Short problem
Leave out any picture and return the remaining listing below exactly as given.

>> Start

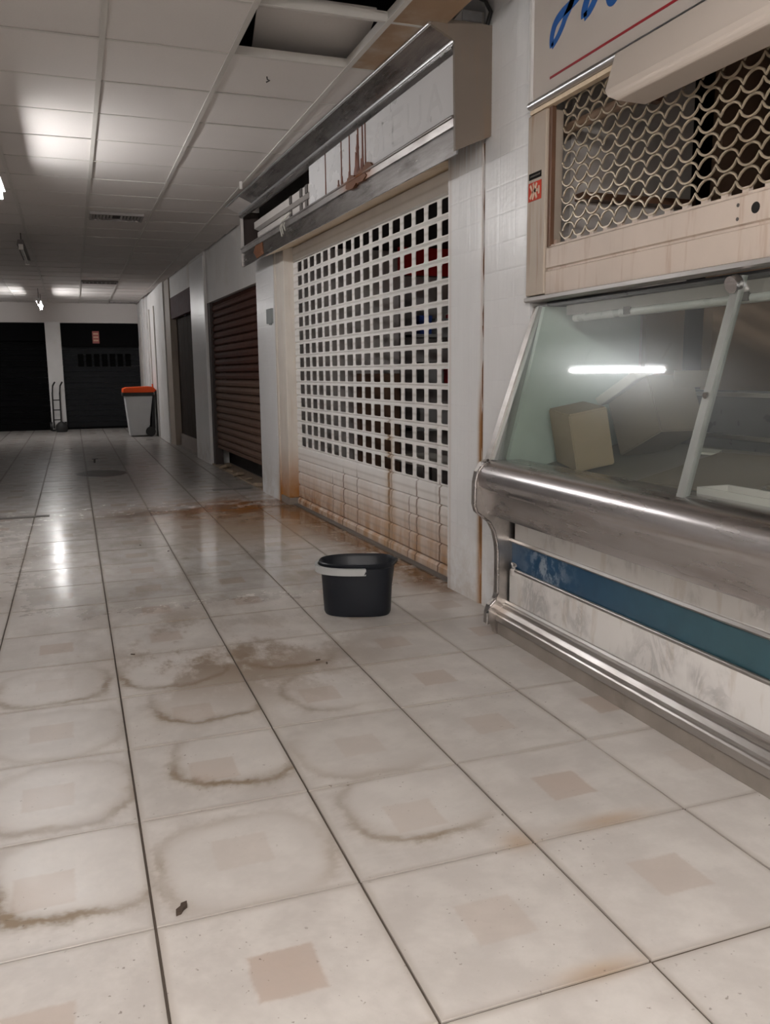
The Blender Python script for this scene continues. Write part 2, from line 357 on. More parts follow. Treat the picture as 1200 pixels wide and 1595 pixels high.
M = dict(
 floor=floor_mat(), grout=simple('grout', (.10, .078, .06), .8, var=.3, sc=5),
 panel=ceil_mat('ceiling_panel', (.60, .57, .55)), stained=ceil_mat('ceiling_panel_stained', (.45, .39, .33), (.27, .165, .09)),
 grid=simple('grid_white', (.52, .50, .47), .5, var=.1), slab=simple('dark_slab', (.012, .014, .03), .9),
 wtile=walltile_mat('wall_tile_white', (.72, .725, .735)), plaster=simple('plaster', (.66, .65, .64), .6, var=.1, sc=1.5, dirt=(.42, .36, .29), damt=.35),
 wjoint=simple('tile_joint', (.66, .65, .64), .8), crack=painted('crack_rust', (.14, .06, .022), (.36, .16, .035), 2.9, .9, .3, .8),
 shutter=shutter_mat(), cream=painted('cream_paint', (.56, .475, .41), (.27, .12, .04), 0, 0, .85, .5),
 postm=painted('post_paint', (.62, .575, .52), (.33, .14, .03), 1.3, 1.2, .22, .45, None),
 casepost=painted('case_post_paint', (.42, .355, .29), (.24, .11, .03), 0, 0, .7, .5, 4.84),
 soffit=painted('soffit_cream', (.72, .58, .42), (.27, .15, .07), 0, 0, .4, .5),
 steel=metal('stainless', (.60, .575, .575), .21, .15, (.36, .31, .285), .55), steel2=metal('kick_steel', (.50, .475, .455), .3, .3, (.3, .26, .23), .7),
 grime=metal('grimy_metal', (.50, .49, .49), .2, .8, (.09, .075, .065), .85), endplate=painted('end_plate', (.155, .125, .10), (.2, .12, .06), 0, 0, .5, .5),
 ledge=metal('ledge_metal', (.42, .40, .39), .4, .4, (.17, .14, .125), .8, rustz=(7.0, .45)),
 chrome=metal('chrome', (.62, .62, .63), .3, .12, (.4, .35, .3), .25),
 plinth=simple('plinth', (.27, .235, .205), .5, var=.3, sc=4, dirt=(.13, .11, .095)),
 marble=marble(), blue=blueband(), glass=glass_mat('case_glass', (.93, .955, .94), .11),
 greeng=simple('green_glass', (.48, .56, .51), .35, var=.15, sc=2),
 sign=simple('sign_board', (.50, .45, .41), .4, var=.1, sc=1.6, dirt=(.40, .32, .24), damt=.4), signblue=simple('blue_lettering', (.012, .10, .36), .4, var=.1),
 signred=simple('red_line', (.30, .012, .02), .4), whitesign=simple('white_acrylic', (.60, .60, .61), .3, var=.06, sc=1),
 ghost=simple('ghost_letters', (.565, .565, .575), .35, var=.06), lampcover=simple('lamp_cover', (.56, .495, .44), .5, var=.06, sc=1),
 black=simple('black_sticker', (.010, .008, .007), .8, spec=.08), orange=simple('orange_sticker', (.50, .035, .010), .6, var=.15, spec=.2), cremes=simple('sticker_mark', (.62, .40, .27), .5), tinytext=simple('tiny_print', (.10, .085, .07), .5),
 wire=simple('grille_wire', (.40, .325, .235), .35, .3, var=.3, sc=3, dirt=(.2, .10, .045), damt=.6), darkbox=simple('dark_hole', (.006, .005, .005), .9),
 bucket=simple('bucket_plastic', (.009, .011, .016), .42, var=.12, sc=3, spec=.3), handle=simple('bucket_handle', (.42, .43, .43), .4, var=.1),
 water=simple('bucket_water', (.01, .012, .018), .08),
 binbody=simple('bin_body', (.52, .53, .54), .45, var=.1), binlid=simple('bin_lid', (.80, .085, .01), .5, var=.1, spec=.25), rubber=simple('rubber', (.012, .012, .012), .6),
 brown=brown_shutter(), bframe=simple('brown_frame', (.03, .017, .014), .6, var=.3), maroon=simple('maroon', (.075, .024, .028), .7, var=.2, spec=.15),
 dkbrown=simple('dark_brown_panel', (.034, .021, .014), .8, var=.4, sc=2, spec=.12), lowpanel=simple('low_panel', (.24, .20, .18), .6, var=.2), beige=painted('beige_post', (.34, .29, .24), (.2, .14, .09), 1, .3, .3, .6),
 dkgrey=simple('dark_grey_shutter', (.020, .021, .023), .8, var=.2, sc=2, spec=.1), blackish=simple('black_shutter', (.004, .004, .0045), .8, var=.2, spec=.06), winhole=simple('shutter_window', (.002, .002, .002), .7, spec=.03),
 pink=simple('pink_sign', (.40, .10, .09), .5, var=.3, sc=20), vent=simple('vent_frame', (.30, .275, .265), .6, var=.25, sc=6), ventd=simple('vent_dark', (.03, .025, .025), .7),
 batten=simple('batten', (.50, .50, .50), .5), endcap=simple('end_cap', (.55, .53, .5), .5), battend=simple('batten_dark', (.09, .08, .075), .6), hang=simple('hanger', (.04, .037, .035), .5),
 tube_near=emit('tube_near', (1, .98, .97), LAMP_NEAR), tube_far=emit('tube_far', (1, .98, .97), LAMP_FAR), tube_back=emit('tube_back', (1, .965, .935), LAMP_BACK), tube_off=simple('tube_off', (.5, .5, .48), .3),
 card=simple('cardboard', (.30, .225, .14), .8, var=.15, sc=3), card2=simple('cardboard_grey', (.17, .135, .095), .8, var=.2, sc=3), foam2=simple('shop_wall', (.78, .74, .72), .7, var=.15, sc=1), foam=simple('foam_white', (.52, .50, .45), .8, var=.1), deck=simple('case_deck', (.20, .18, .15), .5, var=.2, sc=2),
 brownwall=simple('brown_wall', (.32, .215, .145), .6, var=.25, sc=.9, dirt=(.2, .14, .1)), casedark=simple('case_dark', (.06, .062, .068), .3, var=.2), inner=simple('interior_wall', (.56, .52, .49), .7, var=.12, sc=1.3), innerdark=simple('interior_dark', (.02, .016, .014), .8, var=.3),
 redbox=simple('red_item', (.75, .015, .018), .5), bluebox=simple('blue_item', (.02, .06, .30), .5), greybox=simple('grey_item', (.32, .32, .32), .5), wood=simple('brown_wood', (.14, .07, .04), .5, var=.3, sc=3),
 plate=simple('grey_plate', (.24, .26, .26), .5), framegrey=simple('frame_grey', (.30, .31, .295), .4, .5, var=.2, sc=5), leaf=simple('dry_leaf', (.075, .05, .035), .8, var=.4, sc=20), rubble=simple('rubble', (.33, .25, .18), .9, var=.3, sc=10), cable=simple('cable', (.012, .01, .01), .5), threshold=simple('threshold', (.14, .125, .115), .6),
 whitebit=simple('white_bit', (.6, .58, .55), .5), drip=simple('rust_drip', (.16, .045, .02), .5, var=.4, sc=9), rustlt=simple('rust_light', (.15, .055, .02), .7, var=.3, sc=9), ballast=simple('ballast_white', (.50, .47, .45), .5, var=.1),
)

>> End

Written reply
The Blender Python script for this scene continues. Write part 2, from line 357 on. More parts follow. Treat the picture as 1200 pixels wide and 1595 pixels high.
M = dict(
 floor=floor_mat(), grout=simple('grout', (.10, .078, .06), .8, var=.3, sc=5),
 panel=ceil_mat('ceiling_panel', (.60, .57, .55)), stained=ceil_mat('ceiling_panel_stained', (.45, .39, .33), (.27, .165, .09)),
 grid=simple('grid_white', (.52, .50, .47), .5, var=.1), slab=simple('dark_slab', (.012, .014, .03), .9),
 wtile=walltile_mat('wall_tile_white', (.72, .725, .735)), plaster=simple('plaster', (.66, .65, .64), .6, var=.1, sc=1.5, dirt=(.42, .36, .29), damt=.35),
 wjoint=simple('tile_joint', (.66, .65, .64), .8), crack=painted('crack_rust', (.14, .06, .022), (.36, .16, .035), 2.9, .9, .3, .8),
 shutter=shutter_mat(), cream=painted('cream_paint', (.56, .475, .41), (.27, .12, .04), 0, 0, .85, .5),
 postm=painted('post_paint', (.62, .575, .52), (.33, .14, .03), 1.3, 1.2, .22, .45, None),
 casepost=painted('case_post_paint', (.42, .355, .29), (.24, .11, .03), 0, 0, .7, .5, 4.84),
 soffit=painted('soffit_cream', (.72, .58, .42), (.27, .15, .07), 0, 0, .4, .5),
 steel=metal('stainless', (.60, .575, .575), .21, .15, (.36, .31, .285), .55), steel2=metal('kick_steel', (.50, .475, .455), .3, .3, (.3, .26, .23), .7),
 grime=metal('grimy_metal', (.50, .49, .49), .2, .8, (.09, .075, .065), .85), endplate=painted('end_plate', (.155, .125, .10), (.2, .12, .06), 0, 0, .5, .5),
 ledge=metal('ledge_metal', (.42, .40, .39), .4, .4, (.17, .14, .125), .8, rustz=(7.0, .45)),
 chrome=metal('chrome', (.62, .62, .63), .3, .12, (.4, .35, .3), .25),
 plinth=simple('plinth', (.27, .235, .205), .5, var=.3, sc=4, dirt=(.13, .11, .095)),
 marble=marble(), blue=blueband(), glass=glass_mat('case_glass', (.93, .955, .94), .11),
 greeng=simple('green_glass', (.48, .56, .51), .35, var=.15, sc=2),
 sign=simple('sign_board', (.50, .45, .41), .4, var=.1, sc=1.6, dirt=(.40, .32, .24), damt=.4), signblue=simple('blue_lettering', (.012, .10, .36), .4, var=.1),
 signred=simple('red_line', (.30, .012, .02), .4), whitesign=simple('white_acrylic', (.60, .60, .61), .3, var=.06, sc=1),
 ghost=simple('ghost_letters', (.565, .565, .575), .35, var=.06), lampcover=simple('lamp_cover', (.56, .495, .44), .5, var=.06, sc=1),
 black=simple('black_sticker', (.010, .008, .007), .8, spec=.08), orange=simple('orange_sticker', (.50, .035, .010), .6, var=.15, spec=.2), cremes=simple('sticker_mark', (.62, .40, .27), .5), tinytext=simple('tiny_print', (.10, .085, .07), .5),
 wire=simple('grille_wire', (.40, .325, .235), .35, .3, var=.3, sc=3, dirt=(.2, .10, .045), damt=.6), darkbox=simple('dark_hole', (.006, .005, .005), .9),
 bucket=simple('bucket_plastic', (.009, .011, .016), .42, var=.12, sc=3, spec=.3), handle=simple('bucket_handle', (.42, .43, .43), .4, var=.1),
 water=simple('bucket_water', (.01, .012, .018), .08),
 binbody=simple('bin_body', (.52, .53, .54), .45, var=.1), binlid=simple('bin_lid', (.80, .085, .01), .5, var=.1, spec=.25), rubber=simple('rubber', (.012, .012, .012), .6),
 brown=brown_shutter(), bframe=simple('brown_frame', (.03, .017, .014), .6, var=.3), maroon=simple('maroon', (.075, .024, .028), .7, var=.2, spec=.15),
 dkbrown=simple('dark_brown_panel', (.034, .021, .014), .8, var=.4, sc=2, spec=.12), lowpanel=simple('low_panel', (.24, .20, .18), .6, var=.2), beige=painted('beige_post', (.34, .29, .24), (.2, .14, .09), 1, .3, .3, .6),
 dkgrey=simple('dark_grey_shutter', (.020, .021, .023), .8, var=.2, sc=2, spec=.1), blackish=simple('black_shutter', (.004, .004, .0045), .8, var=.2, spec=.06), winhole=simple('shutter_window', (.002, .002, .002), .7, spec=.03),
 pink=simple('pink_sign', (.40, .10, .09), .5, var=.3, sc=20), vent=simple('vent_frame', (.30, .275, .265), .6, var=.25, sc=6), ventd=simple('vent_dark', (.03, .025, .025), .7),
 batten=simple('batten', (.50, .50, .50), .5), endcap=simple('end_cap', (.55, .53, .5), .5), battend=simple('batten_dark', (.09, .08, .075), .6), hang=simple('hanger', (.04, .037, .035), .5),
 tube_near=emit('tube_near', (1, .98, .97), LAMP_NEAR), tube_far=emit('tube_far', (1, .98, .97), LAMP_FAR), tube_back=emit('tube_back', (1, .965, .935), LAMP_BACK), tube_off=simple('tube_off', (.5, .5, .48), .3),
 card=simple('cardboard', (.30, .225, .14), .8, var=.15, sc=3), card2=simple('cardboard_grey', (.17, .135, .095), .8, var=.2, sc=3), foam2=simple('shop_wall', (.78, .74, .72), .7, var=.15, sc=1), foam=simple('foam_white', (.52, .50, .45), .8, var=.1), deck=simple('case_deck', (.20, .18, .15), .5, var=.2, sc=2),
 brownwall=simple('brown_wall', (.32, .215, .145), .6, var=.25, sc=.9, dirt=(.2, .14, .1)), casedark=simple('case_dark', (.06, .062, .068), .3, var=.2), inner=simple('interior_wall', (.56, .52, .49), .7, var=.12, sc=1.3), innerdark=simple('interior_dark', (.02, .016, .014), .8, var=.3),
 redbox=simple('red_item', (.75, .015, .018), .5), bluebox=simple('blue_item', (.02, .06, .30), .5), greybox=simple('grey_item', (.32, .32, .32), .5), wood=simple('brown_wood', (.14, .07, .04), .5, var=.3, sc=3),
 plate=simple('grey_plate', (.24, .26, .26), .5), framegrey=simple('frame_grey', (.30, .31, .295), .4, .5, var=.2, sc=5), leaf=simple('dry_leaf', (.075, .05, .035), .8, var=.4, sc=20), rubble=simple('rubble', (.33, .25, .18), .9, var=.3, sc=10), cable=simple('cable', (.012, .01, .01), .5), threshold=simple('threshold', (.14, .125, .115), .6),
 whitebit=simple('white_bit', (.6, .58, .55), .5), drip=simple('rust_drip', (.16, .045, .02), .5, var=.4, sc=9), rustlt=simple('rust_light', (.15, .055, .02), .7, var=.3, sc=9), ballast=simple('ballast_white', (.50, .47, .45), .5, var=.1),
)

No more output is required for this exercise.